Tal vez uno de los hechos fundamentales de una persona sea tomar conciencia de sí mismo. Saberse una persona autónoma, capaz de estar en el mundo, con una personalidad propia, con sueños, pensamientos y penas personales, y con el uso de la libertad. Uno llega al mundo embelesado por la realidad que le rodea, se pasma ante cualquier hecho y todo le merece digno de admiración. El asombro le va guiando en sus primeros andares y comienza a detenerse para observar detenidamente el mundo y a uno mismo. Descubrimos el bien y el mal porque lo vemos y porque lo sufrimos. Poco a poco manifestamos en nuestro interior anhelos y deseos profundos que nos tutelan en el paso por este mundo. La curiosidad es una característica fundamental de un bebé.
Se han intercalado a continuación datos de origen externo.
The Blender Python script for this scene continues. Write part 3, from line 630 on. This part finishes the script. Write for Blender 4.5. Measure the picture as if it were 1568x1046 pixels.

Sin embargo, cuando uno va creciendo, irremediablemente, se le junta el afán por querer entenderlo todo, mientras que esa curiosidad primeriza le abandona de la misma manera que se caen los dientes de leche. Conforme van pasando los años, las preguntas acerca del mundo crecen y puede darse el caso de que nos obcequemos con saber el porqué de todo. A medida que nos vamos topando con diferentes acontecimientos, con distintas emociones y con nuevas ilusiones, la primera boda de algún primo, la muerte de un ser querido, el primer desamor o alguna decepción de un amigo, la ilusión de estudiar la carrera, irse a estudiar fuera y dejar, un poquito lejos, a tus padres; las expectativas, que en un principio nos impulsaron a salir de nosotros mismos y a lanzarnos al mundo creyendo que todo iba a salir bien, comienzan a extinguirse a causa de las desilusiones o por toparnos con que, aquello que deseábamos, no resulta ser como esperábamos. Ese castillo de naipes, que con tanto afán se construyó en nuestra cabeza, es demolido sin miramientos de la noche a la mañana. El vacío que sentimos nos empuja a cuestionarnos ese mundo que creíamos conocer como la palma de nuestra mano.

La acción reflexiva es propia del ser humano y constituye un ejercicio imprescindible en la vida. Mediante la reflexión somos capaces de acercarnos a la creación y poder estudiarla, comprenderla, usarla, incluso manipularla. Pecar por exceso en dicha actividad nos conduce a situarnos en el centro de la reflexión, convirtiéndonos en la medida del mundo. Pronto, el criterio que erigimos es el de la conveniencia: tú eres tu prioridad, siempre y ante todo(s). Y vuelta a erigir una nueva fortaleza en las nubes. Así, a trompicones, caminamos por la vida sin llegar a detenernos en nuestro alrededor. Lentamente, nos distanciamos de la realidad y, si nos perdemos del camino, puede aparecer el hastío que, lejos de acompañarnos, nos abandona en manos del escepticismo que nos aprisiona.

Anestesiados por el frenesí cotidiano, sólo los hechos extraordinarios son capaces de sacarnos de nosotros mismos y echar una tímida mirada. Como si fuéramos un submarino y subiéramos el periscopio para otear el mundo, para rápidamente tornar a las profundidades del ser. Es por ello que son los niños quienes mejor disfrutan de la Navidad, porque son ellos los que realmente saber vivirla, aún no están ensimismados con su propio yo.

No obstante, la Navidad es un tiempo que nos invita a recordar algo que olvidamos con frecuencia: nuestra estancia en este mundo tiene un por qué y un para qué. Se trata de un recordatorio de que estamos llamados a algo que nos sobrepasa, algo que es más grande que nosotros, pero que paradójicamente nos sentimos inclinados hacia él. Esa inmensidad no nos produce vértigo, sino que corremos a asomarnos y esperamos verla colmada.

El Niño que nació, que nace, en Belén nos recuerda que el mundo es creación y no construcción, al igual que nosotros. No partimos de cero, sino que se nos ha otorgado unos talentos cuyo fin hemos de hallar. Nos llama a volver a ser niños y así volver a maravillarnos con lo cotidiano, porque únicamente quién sabe apreciar lo ordinario, puede gustar lo extraordinario. Sólo quién agradece lo pequeño, se maravilla ante lo grandioso. Los Magos llegaron hasta Belén porque se pasmaron ante la aparición de una nueva estrella en el firmamento y no dudaron en perseguirla. La locura hubiera sido no seguirla; como Herodes que, temeroso  y envidioso de que un bebé le ensombreciera, se agazapó en su palacio.